**Supplied material**
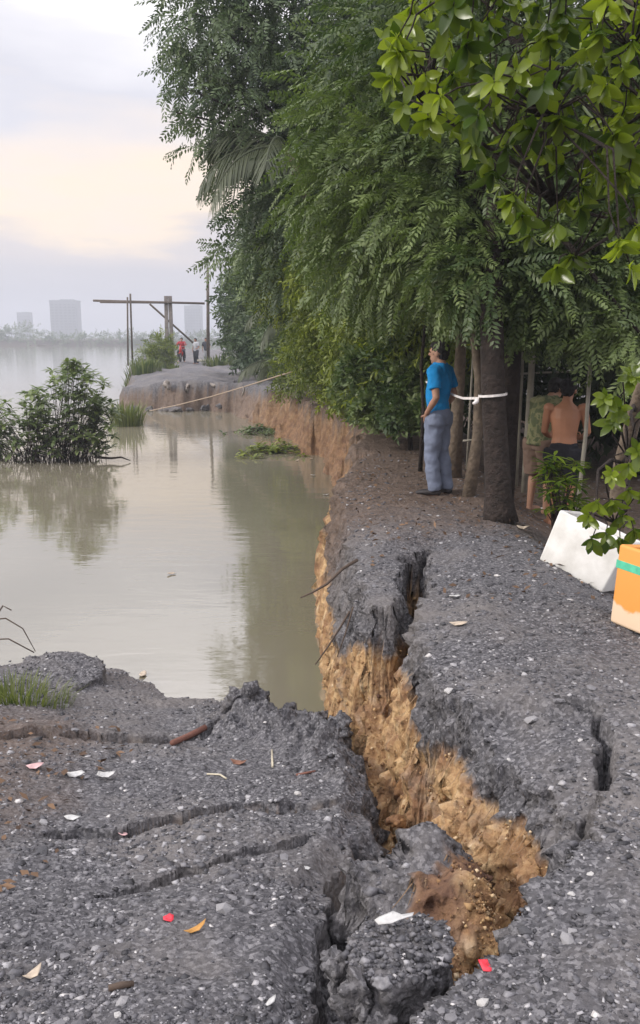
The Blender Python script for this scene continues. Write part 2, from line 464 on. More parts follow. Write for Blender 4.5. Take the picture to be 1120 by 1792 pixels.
def terrain(x, y):
    x = np.asarray(x, float); y = np.asarray(y, float)
    near = 1 - sst(7, 14, y)
    jx = x + near * (.05 * fbm(x * 4, y * 4, 3.1, 3) + .02 * noise3(x * 22, y * 22, .3)) + (1 - near) * (.35 * fbm(x * .7, y * .7, 1.7, 3) + .14 * noise3(x * 3.4, y * 3.4, 2.5))
    jy = y + near * (.05 * fbm(x * 4, y * 4, 8.4, 3) + .02 * noise3(x * 22, y * 22, 5.3)) + (1 - near) * (.35 * fbm(x * .7, y * .7, 6.7, 3) + .14 * noise3(x * 3.4, y * 3.4, 7.5))
    dp = poly_sd(PLATEAU, jx, jy)
    # upper ground
    hp = .025 * fbm(x * .9, y * .9, 2.2, 2) + .012 * fbm(x * 5, y * 5, 4.4, 3)
    c0 = np.interp(y, [0, 4, 5.2, 8, 30, 45], [2.0, 1.9, 1.55, 1.6, 2.2, 6])
    hp = hp - .43 * sst(c0, c0 + 1.15, x)
    # slightly lower and rounded towards the edge
    hp = hp - near * .05 * sst(-.35, 0, dp)
    hp = hp + (-.08 + .22 * fbm(x * .5, y * .3, 3.9, 3)) * sst(30, 36, y) * (1 - sst(2, 8, x)) - .35 * sst(-5.6, -8.5, x) * sst(28, 31, y) * sst(48, 38, y)
    dcr = poly_sd(CRUST, x, y)
    hp = hp - .055 * sst(.02, -.03, dcr) - .05 * sst(1.15, .75, x) * sst(.0, -.12, dcr)
    cxj = x + .035 * fbm(x * 3.5, y * 3.5, 3.1, 2); cyj = y + .045 * fbm(x * 5, y * 3.5, 8.4, 3)
    dc, s = line_d(CRUST_CRACK, cxj, cyj)
    cw = .030 * (1 + .5 * noise3(s * 9, 0, 4.2)) * (.4 + .6 * sst(0, .12, s))
    hp = hp - .2 * sst(cw, cw * .35, dc)
    t = np.maximum(dp, 0)
    fill = .28 + .07 * fbm(x * 2.5, y * 2.5, 7.7, 2)
    crustz = sst(.1, -.1, poly_sd(CRUST, x, y)) 
    fill = fill * (1 - .5 * crustz) + .26 * sst(5.3, 5.7, y) * sst(.46, .34, x) * sst(10, 8, y)
    slot = sst(.44, .54, x) * sst(5.0, 5.4, y) * sst(7.2, 6.9, y)
    sl1 = 3.6 - 1.7 * crustz + 6 * slot           # steepness of the gravel fill
    t1 = fill / sl1
    drop = np.where(t < t1, t * sl1, fill + (t - t1) * (5.5 - 3.9 * crustz - 2.4 * near * sst(4.3, 5.2, y) * sst(6.0, 5.4, y) * sst(.26, .36, x)))
    drop = np.where(y > 11, np.minimum(drop, t * 3.0), drop)
    hw = hp - drop
    # slumped ground
    dsl = poly_sd(SLUMP, jx, jy)
    ye = y - .85 * sst(-.7, -2.3, x)
    hsl = hs_profile(ye) + .03 * fbm(x * 1.6, y * 1.6, 5.5, 3) + .012 * fbm(x * 7, y * 7, 1.2, 3)
    for pts, w, dep, lift in CRACKS:
        d, s = line_d(pts, cxj, cyj)
        taper = sst(0, .18, s) * sst(1, .88, s)
        ww = w * (.35 + .65 * taper) * (1 + .7 * noise3(s * 14, 0, w * 100))
        yl = np.interp(x, [p[0] for p in pts], [p[1] for p in pts])
        hsl = hsl + lift * taper * sst(-.01, .01, y - yl) * sst(.55, .1, y - yl)
        hsl = hsl - 1.5 * dep * sst(ww * 1.25, ww * .75, d) * sst(0, .05, s) * sst(1, .97, s)
    # heaped rims by the water
    for bx, by, r, hgt in ((-.47, 5.35, .26, .13), (-.1, 5.1, .3, .09), (.08, 4.75, .28, .10), (-1.9, 6.35, .35, .03), (.15, 4.2, .2, .04)):
        q = np.exp(-((x - bx) ** 2 + (y - by) ** 2) / (r * r)); hsl = hsl + hgt * q * (1 + .9 * fbm(x * 9, y * 9, 2.6, 3))
    hsl = hsl - .07 * sst(-.16, 0, dsl)
    hsw = hsl - np.maximum(dsl, 0) * (4.0 + 5 * sst(3.6, 3.1, y))
    # fissure floor with talus
    fl = np.interp(y, [.3, 1.8, 2.2, 3, 4, 5, 5.6, 6.2], [-.32, -.40, -.52, -.75, -.98, -1.2, -1.6, -2.2])
    fl = fl + .05 * fbm(x * 6, y * 6, 9.1, 3)
    tal = -1.0 + (y - 4.35) * .42 + .08 * fbm(x * 5, y * 5, 3.3, 3) - 6 * np.maximum(0, .27 - x) - 3.2 * np.maximum(0, y - 5.5) - 4 * np.maximum(0, 4.2 - y)
    # tilted wedge of fallen fill and clay lying across the fissure: a ridge that falls away towards the lip
    rl, rr = (.13, 2.86), (.43, 3.05); rlen = math.dist(rl, rr); ax_, ay_ = (rr[0] - rl[0]) / rlen, (rr[1] - rl[1]) / rlen
    ra = (x - rl[0]) * ax_ + (y - rl[1]) * ay_; rb = (x - rl[0]) * ay_ - (y - rl[1]) * ax_
    wn = fbm(x * 7, y * 7, 6.1, 3)
    m1 = -.27 + .16 * np.clip(ra, 0, .36) - .50 * np.maximum(rb, 0) - 6 * np.maximum(-rb + .01 * wn, 0) - 1.1 * np.maximum(ra - .36, 0) - 5 * np.maximum(-ra - .03, 0) + .055 * wn
    m1 = m1 + .12 * np.exp(-(((x - .49) / .15) ** 2 + ((y - 2.66) / .15) ** 2)) - 2.2 * np.maximum(0, x - .62 - .05 * wn) - 1.2 * np.maximum(0, 2.42 - y)
    m1 = np.where((y > 4) | (y < 2.2), -3, m1)
    floor = np.maximum(np.maximum(fl, np.where(y < 6.2, tal, -3)), m1)
    floor = np.where((dp > 0) & (y > 6.0), -2.4, floor)
    h = np.maximum(np.maximum(hw, np.where(dsl < 1.5, hsw, -3)), floor)
    h = np.maximum(h, -2.4)
    onslump = (hsw >= hw) & (hsw >= floor) 
    k = np.where(onslump, 0, 1)
    clay = sst(.0, .035, (hp - h) - fill + .03 * noise3(x * 16, y * 16, 3.3)) * k * (dp > 0)
    mound = (m1 > np.maximum(np.maximum(hw, hsw), fl) - .01) * (y < 3.4)
    wcol = rb + .45 * (ra - .2) + .06 * wn - .085
    clay = np.where((floor <= fl + .002) & (y < 3.5) & (x < .32), 0, clay)
    clay = np.where(mound > 0, sst(.10, .18, wcol), clay)
    brown = np.clip(sst(6.3, 8.8, y + .5 * fbm(x * 1.5, y * 1.5, 4.0, 3)) * sst(28, 26, y) + sst(-1.15, -1.75, x + .22 * fbm(x * 2, y * 2, 8.0, 3)) * .75 * sst(5.8, 4.5, y) * onslump, 0, 1)
    brown = np.clip(brown, 0, 1)
    brown = np.clip(brown + clay * sst(24, 30, y) * .75, 0, 1)
    clay = clay * (1 - .92 * sst(23, 31, y))
    rust = clay * sst(8, 15, y) * .8 + mound * sst(.08, .14, wcol) * sst(.34, .24, wcol + .05 * wn)
    return h, clay, brown, np.clip(rust, 0, 1), dp, dsl, onslump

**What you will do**
Leave out the pictures and restate everything else word for word.

**Task response**
The Blender Python script for this scene continues. Write part 2, from line 464 on. More parts follow. Write for Blender 4.5. Take the picture to be 1120 by 1792 pixels.
def terrain(x, y):
    x = np.asarray(x, float); y = np.asarray(y, float)
    near = 1 - sst(7, 14, y)
    jx = x + near * (.05 * fbm(x * 4, y * 4, 3.1, 3) + .02 * noise3(x * 22, y * 22, .3)) + (1 - near) * (.35 * fbm(x * .7, y * .7, 1.7, 3) + .14 * noise3(x * 3.4, y * 3.4, 2.5))
    jy = y + near * (.05 * fbm(x * 4, y * 4, 8.4, 3) + .02 * noise3(x * 22, y * 22, 5.3)) + (1 - near) * (.35 * fbm(x * .7, y * .7, 6.7, 3) + .14 * noise3(x * 3.4, y * 3.4, 7.5))
    dp = poly_sd(PLATEAU, jx, jy)
    # upper ground
    hp = .025 * fbm(x * .9, y * .9, 2.2, 2) + .012 * fbm(x * 5, y * 5, 4.4, 3)
    c0 = np.interp(y, [0, 4, 5.2, 8, 30, 45], [2.0, 1.9, 1.55, 1.6, 2.2, 6])
    hp = hp - .43 * sst(c0, c0 + 1.15, x)
    # slightly lower and rounded towards the edge
    hp = hp - near * .05 * sst(-.35, 0, dp)
    hp = hp + (-.08 + .22 * fbm(x * .5, y * .3, 3.9, 3)) * sst(30, 36, y) * (1 - sst(2, 8, x)) - .35 * sst(-5.6, -8.5, x) * sst(28, 31, y) * sst(48, 38, y)
    dcr = poly_sd(CRUST, x, y)
    hp = hp - .055 * sst(.02, -.03, dcr) - .05 * sst(1.15, .75, x) * sst(.0, -.12, dcr)
    cxj = x + .035 * fbm(x * 3.5, y * 3.5, 3.1, 2); cyj = y + .045 * fbm(x * 5, y * 3.5, 8.4, 3)
    dc, s = line_d(CRUST_CRACK, cxj, cyj)
    cw = .030 * (1 + .5 * noise3(s * 9, 0, 4.2)) * (.4 + .6 * sst(0, .12, s))
    hp = hp - .2 * sst(cw, cw * .35, dc)
    t = np.maximum(dp, 0)
    fill = .28 + .07 * fbm(x * 2.5, y * 2.5, 7.7, 2)
    crustz = sst(.1, -.1, poly_sd(CRUST, x, y)) 
    fill = fill * (1 - .5 * crustz) + .26 * sst(5.3, 5.7, y) * sst(.46, .34, x) * sst(10, 8, y)
    slot = sst(.44, .54, x) * sst(5.0, 5.4, y) * sst(7.2, 6.9, y)
    sl1 = 3.6 - 1.7 * crustz + 6 * slot           # steepness of the gravel fill
    t1 = fill / sl1
    drop = np.where(t < t1, t * sl1, fill + (t - t1) * (5.5 - 3.9 * crustz - 2.4 * near * sst(4.3, 5.2, y) * sst(6.0, 5.4, y) * sst(.26, .36, x)))
    drop = np.where(y > 11, np.minimum(drop, t * 3.0), drop)
    hw = hp - drop
    # slumped ground
    dsl = poly_sd(SLUMP, jx, jy)
    ye = y - .85 * sst(-.7, -2.3, x)
    hsl = hs_profile(ye) + .03 * fbm(x * 1.6, y * 1.6, 5.5, 3) + .012 * fbm(x * 7, y * 7, 1.2, 3)
    for pts, w, dep, lift in CRACKS:
        d, s = line_d(pts, cxj, cyj)
        taper = sst(0, .18, s) * sst(1, .88, s)
        ww = w * (.35 + .65 * taper) * (1 + .7 * noise3(s * 14, 0, w * 100))
        yl = np.interp(x, [p[0] for p in pts], [p[1] for p in pts])
        hsl = hsl + lift * taper * sst(-.01, .01, y - yl) * sst(.55, .1, y - yl)
        hsl = hsl - 1.5 * dep * sst(ww * 1.25, ww * .75, d) * sst(0, .05, s) * sst(1, .97, s)
    # heaped rims by the water
    for bx, by, r, hgt in ((-.47, 5.35, .26, .13), (-.1, 5.1, .3, .09), (.08, 4.75, .28, .10), (-1.9, 6.35, .35, .03), (.15, 4.2, .2, .04)):
        q = np.exp(-((x - bx) ** 2 + (y - by) ** 2) / (r * r)); hsl = hsl + hgt * q * (1 + .9 * fbm(x * 9, y * 9, 2.6, 3))
    hsl = hsl - .07 * sst(-.16, 0, dsl)
    hsw = hsl - np.maximum(dsl, 0) * (4.0 + 5 * sst(3.6, 3.1, y))
    # fissure floor with talus
    fl = np.interp(y, [.3, 1.8, 2.2, 3, 4, 5, 5.6, 6.2], [-.32, -.40, -.52, -.75, -.98, -1.2, -1.6, -2.2])
    fl = fl + .05 * fbm(x * 6, y * 6, 9.1, 3)
    tal = -1.0 + (y - 4.35) * .42 + .08 * fbm(x * 5, y * 5, 3.3, 3) - 6 * np.maximum(0, .27 - x) - 3.2 * np.maximum(0, y - 5.5) - 4 * np.maximum(0, 4.2 - y)
    # tilted wedge of fallen fill and clay lying across the fissure: a ridge that falls away towards the lip
    rl, rr = (.13, 2.86), (.43, 3.05); rlen = math.dist(rl, rr); ax_, ay_ = (rr[0] - rl[0]) / rlen, (rr[1] - rl[1]) / rlen
    ra = (x - rl[0]) * ax_ + (y - rl[1]) * ay_; rb = (x - rl[0]) * ay_ - (y - rl[1]) * ax_
    wn = fbm(x * 7, y * 7, 6.1, 3)
    m1 = -.27 + .16 * np.clip(ra, 0, .36) - .50 * np.maximum(rb, 0) - 6 * np.maximum(-rb + .01 * wn, 0) - 1.1 * np.maximum(ra - .36, 0) - 5 * np.maximum(-ra - .03, 0) + .055 * wn
    m1 = m1 + .12 * np.exp(-(((x - .49) / .15) ** 2 + ((y - 2.66) / .15) ** 2)) - 2.2 * np.maximum(0, x - .62 - .05 * wn) - 1.2 * np.maximum(0, 2.42 - y)
    m1 = np.where((y > 4) | (y < 2.2), -3, m1)
    floor = np.maximum(np.maximum(fl, np.where(y < 6.2, tal, -3)), m1)
    floor = np.where((dp > 0) & (y > 6.0), -2.4, floor)
    h = np.maximum(np.maximum(hw, np.where(dsl < 1.5, hsw, -3)), floor)
    h = np.maximum(h, -2.4)
    onslump = (hsw >= hw) & (hsw >= floor) 
    k = np.where(onslump, 0, 1)
    clay = sst(.0, .035, (hp - h) - fill + .03 * noise3(x * 16, y * 16, 3.3)) * k * (dp > 0)
    mound = (m1 > np.maximum(np.maximum(hw, hsw), fl) - .01) * (y < 3.4)
    wcol = rb + .45 * (ra - .2) + .06 * wn - .085
    clay = np.where((floor <= fl + .002) & (y < 3.5) & (x < .32), 0, clay)
    clay = np.where(mound > 0, sst(.10, .18, wcol), clay)
    brown = np.clip(sst(6.3, 8.8, y + .5 * fbm(x * 1.5, y * 1.5, 4.0, 3)) * sst(28, 26, y) + sst(-1.15, -1.75, x + .22 * fbm(x * 2, y * 2, 8.0, 3)) * .75 * sst(5.8, 4.5, y) * onslump, 0, 1)
    brown = np.clip(brown, 0, 1)
    brown = np.clip(brown + clay * sst(24, 30, y) * .75, 0, 1)
    clay = clay * (1 - .92 * sst(23, 31, y))
    rust = clay * sst(8, 15, y) * .8 + mound * sst(.08, .14, wcol) * sst(.34, .24, wcol + .05 * wn)
    return h, clay, brown, np.clip(rust, 0, 1), dp, dsl, onslump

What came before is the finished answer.